Written problem: Type out every line below exactly as it reads.

Data lines:
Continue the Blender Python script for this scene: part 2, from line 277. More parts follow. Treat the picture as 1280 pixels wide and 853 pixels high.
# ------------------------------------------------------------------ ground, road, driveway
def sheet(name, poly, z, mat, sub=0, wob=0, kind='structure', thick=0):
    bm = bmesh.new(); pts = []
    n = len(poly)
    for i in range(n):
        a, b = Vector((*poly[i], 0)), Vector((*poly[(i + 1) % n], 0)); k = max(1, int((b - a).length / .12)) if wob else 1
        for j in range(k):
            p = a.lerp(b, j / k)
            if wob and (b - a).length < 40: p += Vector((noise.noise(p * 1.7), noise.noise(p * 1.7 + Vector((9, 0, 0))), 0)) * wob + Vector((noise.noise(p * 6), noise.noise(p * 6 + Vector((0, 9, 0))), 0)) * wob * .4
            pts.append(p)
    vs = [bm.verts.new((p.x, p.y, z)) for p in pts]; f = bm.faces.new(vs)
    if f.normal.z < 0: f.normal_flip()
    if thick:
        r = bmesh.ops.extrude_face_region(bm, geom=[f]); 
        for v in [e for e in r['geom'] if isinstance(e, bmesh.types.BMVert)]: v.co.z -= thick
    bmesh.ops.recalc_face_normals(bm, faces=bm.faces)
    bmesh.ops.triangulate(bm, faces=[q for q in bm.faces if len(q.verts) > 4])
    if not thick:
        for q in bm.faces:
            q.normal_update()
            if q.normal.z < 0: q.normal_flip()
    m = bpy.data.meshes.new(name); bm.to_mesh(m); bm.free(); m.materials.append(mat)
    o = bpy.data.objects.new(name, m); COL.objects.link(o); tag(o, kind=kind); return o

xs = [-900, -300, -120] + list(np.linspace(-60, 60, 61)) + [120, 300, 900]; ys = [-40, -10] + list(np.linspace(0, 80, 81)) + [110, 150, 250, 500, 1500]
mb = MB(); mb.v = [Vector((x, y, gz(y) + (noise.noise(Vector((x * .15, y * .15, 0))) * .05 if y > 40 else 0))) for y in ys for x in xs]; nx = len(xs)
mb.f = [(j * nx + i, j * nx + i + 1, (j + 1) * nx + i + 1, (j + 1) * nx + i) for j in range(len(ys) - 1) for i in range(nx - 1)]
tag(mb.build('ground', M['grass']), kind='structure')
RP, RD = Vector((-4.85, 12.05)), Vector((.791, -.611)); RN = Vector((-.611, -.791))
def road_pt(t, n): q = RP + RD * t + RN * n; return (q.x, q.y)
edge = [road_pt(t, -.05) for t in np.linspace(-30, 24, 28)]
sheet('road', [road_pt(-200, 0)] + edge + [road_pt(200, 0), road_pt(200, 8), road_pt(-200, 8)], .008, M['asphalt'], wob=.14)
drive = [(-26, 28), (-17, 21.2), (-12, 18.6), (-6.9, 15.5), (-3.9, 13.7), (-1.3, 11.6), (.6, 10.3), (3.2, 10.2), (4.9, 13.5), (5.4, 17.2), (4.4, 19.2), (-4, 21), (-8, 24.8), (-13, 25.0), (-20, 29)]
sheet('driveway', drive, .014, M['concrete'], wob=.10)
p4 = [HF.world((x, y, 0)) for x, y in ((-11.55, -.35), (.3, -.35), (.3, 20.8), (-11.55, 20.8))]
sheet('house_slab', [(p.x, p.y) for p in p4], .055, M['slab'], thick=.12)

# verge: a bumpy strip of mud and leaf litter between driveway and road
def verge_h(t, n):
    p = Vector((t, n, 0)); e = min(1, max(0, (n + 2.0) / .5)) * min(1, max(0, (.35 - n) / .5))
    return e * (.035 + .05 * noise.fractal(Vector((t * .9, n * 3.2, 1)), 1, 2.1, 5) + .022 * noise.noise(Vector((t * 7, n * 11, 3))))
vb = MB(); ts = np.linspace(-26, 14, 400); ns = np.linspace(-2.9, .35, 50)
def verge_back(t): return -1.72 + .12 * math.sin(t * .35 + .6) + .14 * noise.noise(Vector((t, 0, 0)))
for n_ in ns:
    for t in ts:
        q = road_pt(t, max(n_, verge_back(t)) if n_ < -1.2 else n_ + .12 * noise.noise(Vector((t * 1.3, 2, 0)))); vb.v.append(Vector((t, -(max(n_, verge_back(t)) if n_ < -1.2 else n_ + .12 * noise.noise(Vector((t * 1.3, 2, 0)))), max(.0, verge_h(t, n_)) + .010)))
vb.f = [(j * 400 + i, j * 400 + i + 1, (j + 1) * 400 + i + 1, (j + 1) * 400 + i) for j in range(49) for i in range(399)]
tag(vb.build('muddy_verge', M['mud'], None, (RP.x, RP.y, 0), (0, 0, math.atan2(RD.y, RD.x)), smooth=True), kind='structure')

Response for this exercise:
Continue the Blender Python script for this scene: part 2, from line 277. More parts follow. Treat the picture as 1280 pixels wide and 853 pixels high.
# ------------------------------------------------------------------ ground, road, driveway
def sheet(name, poly, z, mat, sub=0, wob=0, kind='structure', thick=0):
    bm = bmesh.new(); pts = []
    n = len(poly)
    for i in range(n):
        a, b = Vector((*poly[i], 0)), Vector((*poly[(i + 1) % n], 0)); k = max(1, int((b - a).length / .12)) if wob else 1
        for j in range(k):
            p = a.lerp(b, j / k)
            if wob and (b - a).length < 40: p += Vector((noise.noise(p * 1.7), noise.noise(p * 1.7 + Vector((9, 0, 0))), 0)) * wob + Vector((noise.noise(p * 6), noise.noise(p * 6 + Vector((0, 9, 0))), 0)) * wob * .4
            pts.append(p)
    vs = [bm.verts.new((p.x, p.y, z)) for p in pts]; f = bm.faces.new(vs)
    if f.normal.z < 0: f.normal_flip()
    if thick:
        r = bmesh.ops.extrude_face_region(bm, geom=[f]); 
        for v in [e for e in r['geom'] if isinstance(e, bmesh.types.BMVert)]: v.co.z -= thick
    bmesh.ops.recalc_face_normals(bm, faces=bm.faces)
    bmesh.ops.triangulate(bm, faces=[q for q in bm.faces if len(q.verts) > 4])
    if not thick:
        for q in bm.faces:
            q.normal_update()
            if q.normal.z < 0: q.normal_flip()
    m = bpy.data.meshes.new(name); bm.to_mesh(m); bm.free(); m.materials.append(mat)
    o = bpy.data.objects.new(name, m); COL.objects.link(o); tag(o, kind=kind); return o

xs = [-900, -300, -120] + list(np.linspace(-60, 60, 61)) + [120, 300, 900]; ys = [-40, -10] + list(np.linspace(0, 80, 81)) + [110, 150, 250, 500, 1500]
mb = MB(); mb.v = [Vector((x, y, gz(y) + (noise.noise(Vector((x * .15, y * .15, 0))) * .05 if y > 40 else 0))) for y in ys for x in xs]; nx = len(xs)
mb.f = [(j * nx + i, j * nx + i + 1, (j + 1) * nx + i + 1, (j + 1) * nx + i) for j in range(len(ys) - 1) for i in range(nx - 1)]
tag(mb.build('ground', M['grass']), kind='structure')
RP, RD = Vector((-4.85, 12.05)), Vector((.791, -.611)); RN = Vector((-.611, -.791))
def road_pt(t, n): q = RP + RD * t + RN * n; return (q.x, q.y)
edge = [road_pt(t, -.05) for t in np.linspace(-30, 24, 28)]
sheet('road', [road_pt(-200, 0)] + edge + [road_pt(200, 0), road_pt(200, 8), road_pt(-200, 8)], .008, M['asphalt'], wob=.14)
drive = [(-26, 28), (-17, 21.2), (-12, 18.6), (-6.9, 15.5), (-3.9, 13.7), (-1.3, 11.6), (.6, 10.3), (3.2, 10.2), (4.9, 13.5), (5.4, 17.2), (4.4, 19.2), (-4, 21), (-8, 24.8), (-13, 25.0), (-20, 29)]
sheet('driveway', drive, .014, M['concrete'], wob=.10)
p4 = [HF.world((x, y, 0)) for x, y in ((-11.55, -.35), (.3, -.35), (.3, 20.8), (-11.55, 20.8))]
sheet('house_slab', [(p.x, p.y) for p in p4], .055, M['slab'], thick=.12)

# verge: a bumpy strip of mud and leaf litter between driveway and road
def verge_h(t, n):
    p = Vector((t, n, 0)); e = min(1, max(0, (n + 2.0) / .5)) * min(1, max(0, (.35 - n) / .5))
    return e * (.035 + .05 * noise.fractal(Vector((t * .9, n * 3.2, 1)), 1, 2.1, 5) + .022 * noise.noise(Vector((t * 7, n * 11, 3))))
vb = MB(); ts = np.linspace(-26, 14, 400); ns = np.linspace(-2.9, .35, 50)
def verge_back(t): return -1.72 + .12 * math.sin(t * .35 + .6) + .14 * noise.noise(Vector((t, 0, 0)))
for n_ in ns:
    for t in ts:
        q = road_pt(t, max(n_, verge_back(t)) if n_ < -1.2 else n_ + .12 * noise.noise(Vector((t * 1.3, 2, 0)))); vb.v.append(Vector((t, -(max(n_, verge_back(t)) if n_ < -1.2 else n_ + .12 * noise.noise(Vector((t * 1.3, 2, 0)))), max(.0, verge_h(t, n_)) + .010)))
vb.f = [(j * 400 + i, j * 400 + i + 1, (j + 1) * 400 + i + 1, (j + 1) * 400 + i) for j in range(49) for i in range(399)]
tag(vb.build('muddy_verge', M['mud'], None, (RP.x, RP.y, 0), (0, 0, math.atan2(RD.y, RD.x)), smooth=True), kind='structure')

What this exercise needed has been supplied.